One Ticket to Tarshish

 

Tarshish

The word of the Lord came to Jonah son of Amittai: “Go to the great city of Nineveh and preach against it, because its wickedness has come up before me.” But Jonah ran away from the Lord and headed for Tarshish. He went down to Joppa, where he found a ship bound for that port. After paying the fare, he went aboard and sailed for Tarshish to flee from the Lord.   Jonah 1:1-3

How interesting that the Lord called a man like Jonah to go and preach to the people of Nineveh.

When I heard all these Bible stories growing up, I thought the Bible heroes pretty much had it all together. They were gifted, invincible, and could do no wrong.

Now as I read these stories as an adult, I’m discovering that a lot of them had major issues they had to work through and overcome.

And Jonah was one of them.

Jonah had a heart problem.

God called Jonah to go preach to the people in Nineveh and Jonah did not want to go. And it’s no wonder. Nineveh was the capital of Assyria. During that time, the Assyrians were in the process of exterminating the northern kingdom of Israel–yeah–Israel–like Jonah’s own people.

I’d say it’s an understatement to say that the Ninevites were really difficult people to get along with.

Jonah knew God’s heart. He knew God was a compassionate God, full of love and grace. He knew if he preached the message God put on his heart that God might just decide to forgive these hateful people and show them mercy. And Jonah did not want God to extend a merciful hand to the Ninevites. He wanted God to rain down judgment.

Now a days, it would be kind of like God calling us to go preach to terrorists.

So Jonah wasted no time buying himself a ticket on a ship going in the opposite direction of Nineveh.

“One ticket to Tarshish, please!”

Why? Was Jonah afraid of the Ninevites? I don’t think so. Jonah 1:3 says, “After paying the fare, he went aboard and sailed for Tarshish to flee from the Lord.”

Jonah wasn’t running from the Ninevites. He was running from God.

Is that possible? Can we run from God?

Psalm 139:7-10 says, “Where can I go from your Spirit? Where can I flee from your presence? If I go up to the heavens, you are there; if I make my bed in the depths, you are there. If I rise on the wings of the dawn, if I settle on the far side of the sea, even there your hand will guide me, your right hand will hold me fast.”

Try as we may, we cannot run away from God. There’s no “physical” place we can go to escape His presence. Ah, but we can be distant from Him spiritually. And we don’t have to board a boat to Tarshish to feel that great divide within our own hearts. When we are not walking in obedience to what God calls us to do, our hearts can be far from Him.

Jesus said in Matthew 15:8, “These people honor me with their lips, but their hearts are far from me.”

And I believe that’s one of the major issues God was concerned about in this passage—Jonah’s heart!

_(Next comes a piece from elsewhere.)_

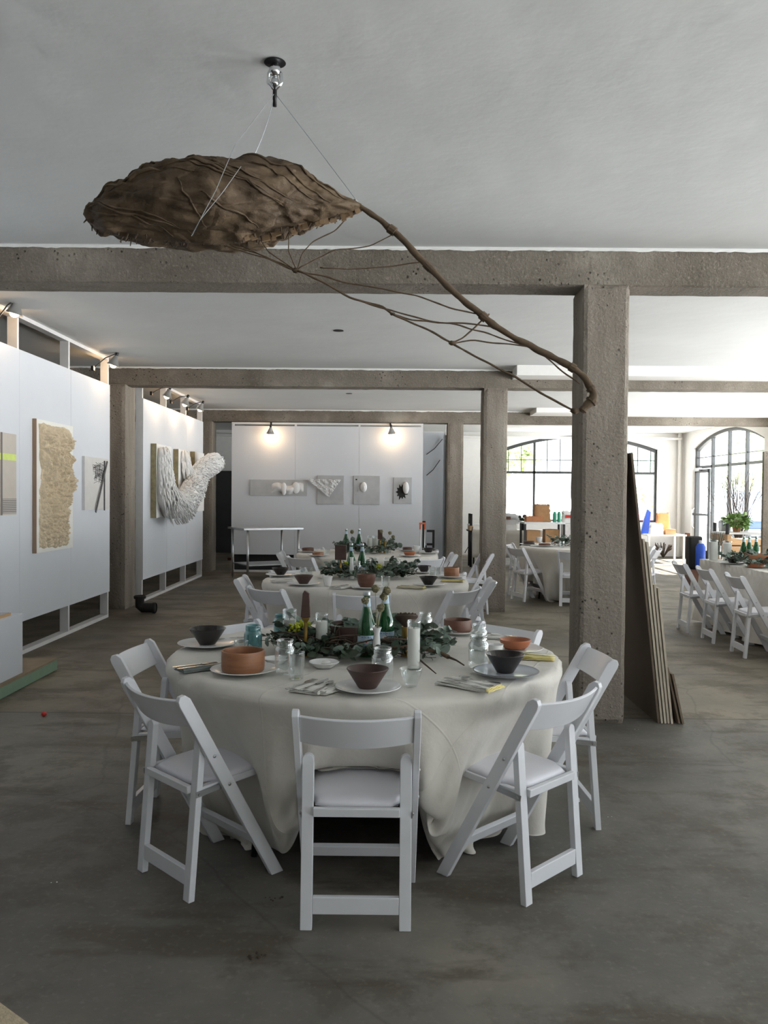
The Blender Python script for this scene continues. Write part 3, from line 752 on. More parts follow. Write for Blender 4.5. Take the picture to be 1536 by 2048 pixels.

I can definitely relate to Jonah. It seems like God constantly aligns me with “hard to love” people and I would much rather to run away to Tarshish–or better yet, send them to Tarshish. I see their flaws and I get critical. They hurt my feelings and I put up walls. They get on my nerves and I avoid them. I see the plank in their eyes, and I tattletale on them.

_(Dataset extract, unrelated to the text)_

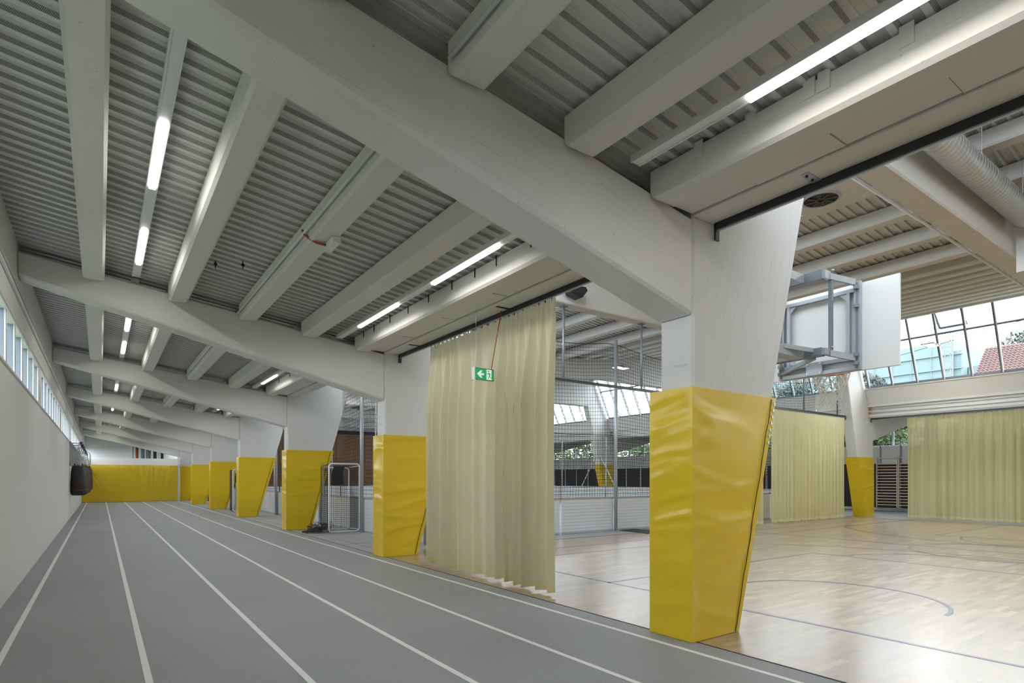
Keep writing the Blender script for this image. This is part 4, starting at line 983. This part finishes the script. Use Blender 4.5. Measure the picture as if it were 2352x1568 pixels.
# ------------------------------------------------------------------ punching bags on the left wall
rk = thing('bag_rack', 'grey steel wall rack of brackets carrying the punching bags', 'rack', (XL, 28, 2.4))
for z in (2.92, 2.12): MB().box(XL + .002, XL + .035, 27.9, 40.6, z - .03, z + .03).build('wall_rail', 'galv_dark', rk)
bags = [('leather_black', 'black'), ('leather_brown', 'brown'), ('leather_brown', 'dark brown'), ('leather_black', 'dull black'), ('leather_green', 'dark green'), ('leather_green', 'dark green'), ('leather_black', 'black')]
for i, (mt, nm) in enumerate(bags):
    y = 28.2 + 1.95 * i; x = -.69 + (.0, .05, .07, .09, .12, .12, .12)[i]; tip = -.66
    for yy in (y - .10, y + .10): MB().box(XL, XL + .05, yy - .02, yy + .02, 2.05, 3.0).build('wall_post', 'galv', rk)
    MB().bar((XL + .04, y, 2.93), (tip, y, 2.93), .05).build('arm', 'galv', rk)
    MB().bar((XL + .04, y, 2.15), (tip, y, 2.88), .035).build('arm_brace', 'galv', rk)
    MB().box(tip, tip + .09, y - .05, y + .05, 2.88, 2.99).build('arm_cap', 'black', rk)
    s_ = 1.12 if i == 0 else 1.0
    z0 = .90 + .07 * (i > 3); t = thing('punching_bag', '%s punching bag hung by chains, %s in the row from the camera' % (nm, ORD[i]), 'punching bag', (x, y, z0), 'punching bags on the left wall')
    MB().lathe([(0, 0), (.17 * s_, .0), (.215 * s_, .03), (.235 * s_, .12), (.235 * s_, .45), (.22 * s_, .85), (.195 * s_, 1.08), (.15 * s_, 1.16), (0, 1.17)], (x, y, z0), 24).build('bag', mt, t, smooth=True)
    MB().lathe([(.237 * s_, .0), (.241 * s_, .0), (.240 * s_, .05), (.236 * s_, .05)], (x, y, z0 + .18), 24).build('band', 'leather_brown' if mt != 'leather_brown' else 'leather_black', t, smooth=True)
    for k in range(4):
        a = math.pi / 4 + math.pi / 2 * k; px, py = x + .17 * math.cos(a), y + .17 * math.sin(a)
        MB().tube([(px, py, z0 + 1.15), (px * .9 + x * .1, py * .9 + y * .1, z0 + 1.26), (x + .02 * math.cos(a), y + .02 * math.sin(a), 2.72)], .009, 5).build('chain', 'galv', t)
        MB().box(px - .02, px + .02, py - .02, py + .02, z0 + 1.10, z0 + 1.24).build('strap', 'leather_brown', t)
    MB().tube([(x, y, 2.70), (x, y, 2.91)], .014, 8).build('swivel', 'galv_dark', t)
MB().tube([(XL + .04, 43.0, 3.25), (-.62, 43.0, 3.2), (-.50, 43.0, 3.0), (-.50, 43.0, 2.42), (-.60, 43.0, 2.40)], .04, 8).build('hook_bracket', 'galv', smooth=True, label='bent grey pipe bracket on the left wall past the bags', cat='bracket')

# ------------------------------------------------------------------ outside
MB().box(-80, 160, -60, 160, -.9, -.7).build('ground', 'ground', kind='structure')
def tree(x, y, z, rx, rz, n, lab, mt='leaf', seed=0, trunk=True, cat='tree'):
    t = thing('tree', lab, cat, (x, y, -.7), 'trees outside the far windows')
    rr = random.Random(seed); m_ = MB()
    blobs = [(rr.uniform(-.6, .6) * rx, rr.uniform(-.6, .6) * rx, rr.uniform(-.6, .6) * rz, rr.uniform(.35, .6)) for _ in range(9)] + [(0, 0, 0, .7)]
    for _ in range(n):
        bx0, by0, bz0, br_ = rr.choice(blobs)
        a = rr.uniform(0, 2 * math.pi); c = rr.uniform(-1, 1); s_ = math.sqrt(1 - c * c); r_ = rr.uniform(.7, 1.05)
        p = Vector((x + bx0 + rx * br_ * r_ * s_ * math.cos(a), y + by0 + rx * br_ * r_ * s_ * math.sin(a), z + bz0 + rz * br_ * r_ * c))
        q = Vector((rr.uniform(-1, 1), rr.uniform(-1, 1), rr.uniform(-1, 1))).normalized(); o_ = q.orthogonal().normalized(); w_ = rr.uniform(.10, .20)
        m_.quad(tuple(p - q * w_), tuple(p + o_ * w_ * .6), tuple(p + q * w_), tuple(p - o_ * w_ * .6))
    m_.build('foliage', mt, t, recalc=False, kind='stuff')
    if trunk: MB().tube([(x, y, -.7), (x + .1, y, z * .5), (x, y, z)], [.22, .16, .07], 8).build('trunk', 'bark', t, smooth=True)
tree(37.0, 15.5, 3.6, 2.6, 2.4, 6000, 'bushy green tree behind the lower far windows', seed=1)
tree(38.5, 20.5, 3.8, 2.8, 2.6, 5000, 'green tree outside behind the netted pitch, nearer one', seed=2)
tree(38.0, 27.5, 3.6, 2.8, 2.6, 5000, 'green tree outside behind the netted pitch, farther one', seed=3)
tree(38.5, 34.5, 3.6, 3.0, 2.6, 4000, 'green tree outside the pitch windows, third from the far end', seed=4)
tree(38.5, 40.0, 3.6, 2.8, 2.8, 4000, 'green tree outside the pitch windows, second from the far end', seed=24)
tree(39.0, 45.5, 3.6, 3.0, 3.0, 4000, 'green tree outside the pitch windows, nearest the far end', seed=25)
tree(37.5, 10.0, 3.2, 2.4, 2.2, 4000, 'green shrub tree behind the wide sheer curtain', seed=5)
tree(46.0, 19.6, 7.6, 2.4, 2.2, 4200, 'dark conifer seen through the slanted windows beside the far column', 'leaf_dark', seed=6)
tree(47.0, 25.5, 7.6, 2.6, 2.6, 4500, 'dark tree seen through the slanted windows left of the far column', 'leaf_dark', seed=16)
tree(60.0, 14.3, 12.3, 1.1, 1.7, 900, 'thin tree top above the ridge of the red tiled roof', 'leaf_dark', seed=7)
# house with red tiled roof
hs = thing('house', 'house with red tiled roof seen through the right windows', 'house', (52, 6, -.7))
MB().box(53.5, 60, -14, 13.6, -.7, 7.9).build('walls', 'wall_house', hs)
e0, e1 = Vector((52.0, 0, 7.6)), Vector((56.6, 0, 11.75))
rows = 20
for k in range(rows):
    a = e0.lerp(e1, k / rows); b_ = e0.lerp(e1, (k + 1.12) / rows); off = Vector((-.05, 0, .07))
    ye = 15.2 + .12 * k / rows
    m_ = MB().prism([(a.x + off.x, a.z + off.z), (b_.x, b_.z + .02), (b_.x, b_.z - .10), (a.x, a.z - .06)], 'y', -15, ye)
    y = ye
    while y > 2:
        m_.bar((a.x - .06, y, a.z + .09), (b_.x, y, b_.z + .04), .10, .06); y -= .26
    m_.build('tile_course', 'rooftile', hs)
MB().box(55.0, 55.5, 10.6, 11.2, 10.55, 10.65).build('roof_window', 'frame_light', hs)
bd = thing('scaffolded_building', 'tall building wrapped in pale green scaffold netting', 'building', (95, 40, -.7))
for (x0, x1, y0, y1, zt) in ((92.6, 112, 28.7, 60, 19.9), (93, 112, 27.8, 28.7, 18.6)):
    MB().box(x0, x1, y0, y1, -.7, zt).build('netted_block', 'scaffold_net', bd)
    z = 1.0
    while z < zt: MB().box(x0 - .25, x0, y0 - .1, y1, z, z + .10).build('scaffold_deck', 'concrete_pale', bd); z += 1.9
    y = y0
    while y < y1: MB().box(x0 - .20, x0 - .12, y, y + .05, -.7, zt + .4).build('scaffold_pole', 'concrete_pale', bd); y += 2.4
cm = thing('crane_mast', 'pale lattice crane mast in front of the netted building', 'crane', (80, 25.5, -.7))
for dx, dy in ((0, 0), (.8, 0), (0, .8), (.8, .8)): MB().box(80 + dx, 80.08 + dx, 25.0 + dy, 25.08 + dy, -.7, 19.2).build('chord', 'wall_house', cm)
z = 0; k = 0
lt = MB()
while z < 18.4:
    lt.bar((80, 25.0 + (.84 if k % 2 else 0), z), (80, 25.0 + (0 if k % 2 else .84), z + .8), .05).bar((80, 25.0, z), (80, 25.84, z), .05); z += .8; k += 1
lt.build('lattice', 'wall_house', cm)
pb = thing('office_block', 'pale low office block between the netted building and tiled roof', 'building', (95, 22, -.7))
MB().box(95, 105, 8, 27.7, -.7, 16.6).build('walls', 'concrete_pale', pb)
for k in range(6): MB().box(94.9, 95, 8.4, 27.5, 1.2 + 2.5 * k, 2.5 + 2.5 * k).build('window_band', 'frame_grey', pb)
MB().tube([(60, 38, 10.6), (60, 14, 14.2)], .03, 5).build('overhead_cable', 'charcoal', label='thin overhead cable crossing before the netted building', cat='cable')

“Rain down your judgment, Lord!”

And when I feel that way toward others, I’m being disobedient to God.

My heart is far from Him.

Then the Lord puts those very people I’m struggling with on my heart. He asks me to do the opposite of what my flesh wants to do. Instead of running away and buying a ticket to Tarshish, He calls me to go to them and love them, to build them up and encourage them.

It’s not easy. I struggle. But when I do finally surrender to Him in obedience, and extend a hand of grace and love to others, that’s when the walls of pride fall and love begins to flow.

Obedience sets me free and draws my heart back to Him.

1 Peter 4:8 says, “Above all, love each other deeply, because love covers over a multitude of sins.”

The message Jonah was sent to peach was as much for him as it was for the Ninevites.

And the same is true for us.

God is always chasing after our hearts.

So think twice before buying that ticket to Tarshish.